The Utah Supreme Court could grant a new trial or penalty hearing to a condemned triple-killer who was shackled at trial and prohibited by a judge from speaking to the jury.
Attorneys representing David Franklin Young appeared before the justices for arguments Wednesday on Young's appeal of his death sentence for the 1987 torture sex-slaying of a Salt Lake County woman.The high court took the matter under advisement after more than two hours of arguments.
Lawyers Karen Stam and Joan Watt argued, in an appeal touching on 27 issues, that the jury selection process in Young's trial was prejudicial and that 3rd District Judge Timothy R. Hanson erred by not allowing Young to speak to the jury before he was sentenced.
The lawyers protested Hanson's unilateral decision to have Young shackled during the penalty phase of his 1988 trial.
And they argued that Hanson's inclusion of a jury instruction prohibiting jurors from considering mercy assured their client would receive a death sentence.

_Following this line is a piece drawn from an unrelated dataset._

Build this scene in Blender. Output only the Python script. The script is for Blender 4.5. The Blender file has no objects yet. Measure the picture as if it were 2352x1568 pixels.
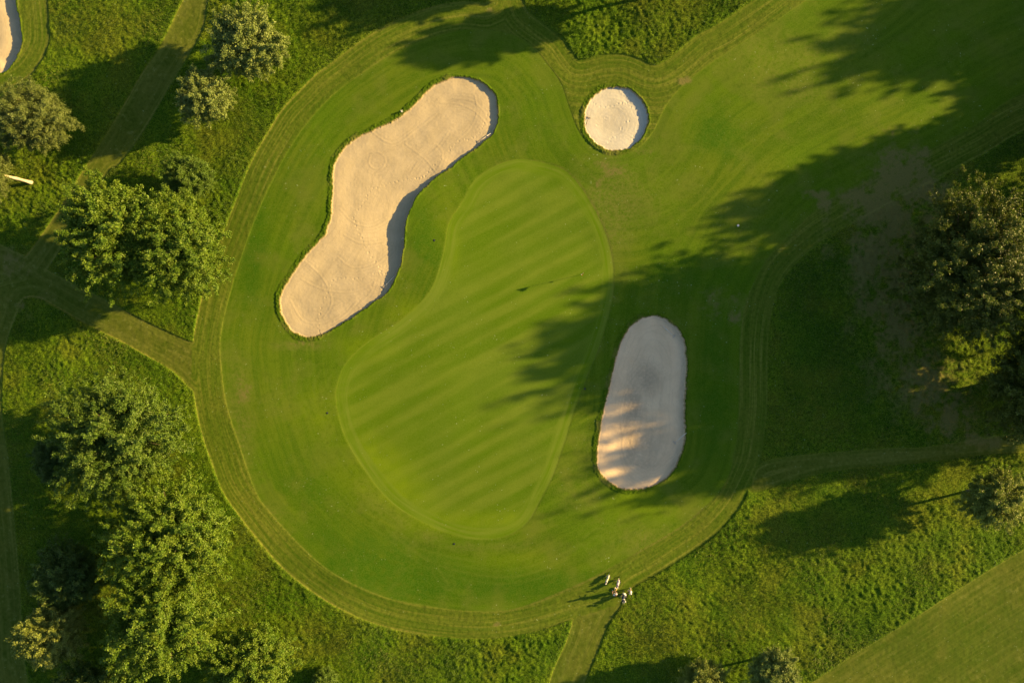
import bpy, bmesh, math, random
import numpy as np
from mathutils import Vector, Matrix, Euler

random.seed(7)
RNG = np.random.default_rng(11)
SC = bpy.context.scene
COL = SC.collection

# ------------------------------------------------------------------ camera, sky, sun, exposure
S = 0.058309            # metres per survey unit (2352 units across the frame at ground level)
CAM_H = 91.43
cam = bpy.data.cameras.new('camera')
cam.lens = 24.0
cam.sensor_width = 36.0
cam.clip_end = 3000.0
cam.clip_start = 1.0
camo = bpy.data.objects.new('camera', cam)
camo.location = (0, 0, CAM_H)
COL.objects.link(camo)
SC.camera = camo

ELEV = math.radians(15.0)
SUNXY = Vector((0.974, 0.227)).normalized()
SUN = Vector((SUNXY.x * math.cos(ELEV), SUNXY.y * math.cos(ELEV), math.sin(ELEV)))
world = bpy.data.worlds.new('World')
SC.world = world
world.use_nodes = True
wn = world.node_tree
bg = wn.nodes['Background']
sky = wn.nodes.new('ShaderNodeTexSky')
sky.sky_type = 'NISHITA'
sky.sun_disc = False
sky.sun_elevation = ELEV
sky.sun_rotation = math.atan2(SUN.x, SUN.y)
sky.air_density = 1.0
sky.dust_density = 1.0
sky.ozone_density = 0.9
wn.links.new(sky.outputs[0], bg.inputs[0])
bg.inputs[1].default_value = 0.050
sl = bpy.data.lights.new('sun', 'SUN')
sl.energy = 4.8
sl.angle = math.radians(0.8)
sl.color = (1.0, 0.67, 0.25)
so = bpy.data.objects.new('sun', sl)
so.rotation_euler = SUN.to_track_quat('Z', 'Y').to_euler()
so.location = (60, 20, 40)
COL.objects.link(so)
SC.view_settings.view_transform = 'Standard'
SC.view_settings.look = 'None'
SC.view_settings.exposure = 1.66
SC.view_settings.gamma = 1.0

# ------------------------------------------------------------------ small helpers
def V(x, y):
    """survey units (x right, y down, origin at the upper left of the plan) -> metres"""
    return ((x - 1176.0) * S, (784.0 - y) * S)

def P(x, y):
    """same, from units of the 3840 wide plan"""
    return V(x / 1.63265, y / 1.63265)

def tag(o, label=None, cat=None, group=None, kind=None):
    if label: o['label'] = label
    if cat: o['category'] = cat
    if group: o['group'] = group
    if kind: o['kind'] = kind
    return o

def empty(name, loc=(0, 0, 0), rz=0.0):
    o = bpy.data.objects.new(name, None)
    o.empty_display_size = 0.3
    o.location = loc
    o.rotation_euler = (0, 0, rz)
    COL.objects.link(o)
    return o

def link(name, me, mat, parent=None):
    o = bpy.data.objects.new(name, me)
    if mat is not None and len(me.materials) == 0:
        me.materials.append(mat)
    COL.objects.link(o)
    if parent: o.parent = parent
    return o

def np_mesh(name, verts, faces, smooth=True, attrs=None):
    """verts (n,3), faces (m,k) constant k"""
    me = bpy.data.meshes.new(name)
    n, m, k = len(verts), len(faces), faces.shape[1]
    me.vertices.add(n)
    me.vertices.foreach_set('co', np.ascontiguousarray(verts, dtype=np.float32).ravel())
    me.loops.add(m * k)
    me.loops.foreach_set('vertex_index', np.ascontiguousarray(faces, dtype=np.int32).ravel())
    me.polygons.add(m)
    me.polygons.foreach_set('loop_start', np.arange(0, m * k, k, dtype=np.int32))
    me.polygons.foreach_set('loop_total', np.full(m, k, dtype=np.int32))
    me.polygons.foreach_set('use_smooth', np.full(m, smooth, dtype=bool))
    if attrs:
        for a, v in attrs.items():
            at = me.attributes.new(a, 'FLOAT', 'POINT')
            at.data.foreach_set('value', np.ascontiguousarray(v, dtype=np.float32))
    me.update(calc_edges=True)
    return me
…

The attorneys said the judge also erred when he refused to allow the jury to consider a guilty but mentally ill verdict, even though experts had testified Young suffered from "organic brain syndrome" and has the mental age of a 10-year-old.
Assistant Utah Attorney General Sandra Sjogren admitted Hanson made a mistake by not allowing Young to speak to the court."
But Sjogren said nothing Young would have said would have changed the outcome of the trial.
Young was convicted for the Aug. 19, 1987, murder of Ember Kimberly Mars.
Three weeks earlier, Young had beat his estranged wife to death in Loogootee, Ind., while on parole for the 1982 suffocation and beating death of his girlfriend in Illinois.